Salander é intensa em tudo o que faz: ela não acredita em meios termos ou em conceitos predefinidos. Quando
 Mimi a questiona sobre ela nunca ter se assumido lésbica, Lisbeth responde que jamais se preocupou em definir sua sexualidade. Lisbeth simplesmente é. Há clamores que a exaltam como ícone feminista e vozes opostas que proclamam o contrário. Não creio que estejam certas – nenhuma delas. Se há um grupo que Lisbeth representa é o dos seres humanos – com todos os seus vícios e virtudes.
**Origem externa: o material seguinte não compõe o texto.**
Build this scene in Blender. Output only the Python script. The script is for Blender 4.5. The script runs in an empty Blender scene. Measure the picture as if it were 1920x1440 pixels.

E é por isso que a retrato como anti-heroína – aliás, uma das poucas em nossa literatura atual. Sem se importar com os meios utilizados, ela pune tudo aquilo com o que não concorda. Como armas, sua inteligência, teimosia e habilidades com o computador. Ela não está disposta a perdoar e, ao mesmo tempo, é capaz de sentir empatia e amor. Para cada marca feita nela, Lisbeth pagará na mesma moeda. E cada breve gesto de bondade jamais será esquecido, passada a desconfiança que lhe serve de alicerce. Talvez a melhor definição para Lisbeth seja a dada por Eliane Brum: “Em sua moto pelas estradas – ou escondida sob o seu capuz – ela talvez seja a nova mulher, aquela que se recusa a ser vítima, mas que jamais queimará sutiãs em praça pública. Lisbeth Salander é a nova mulher na medida em que também é o novo homem”.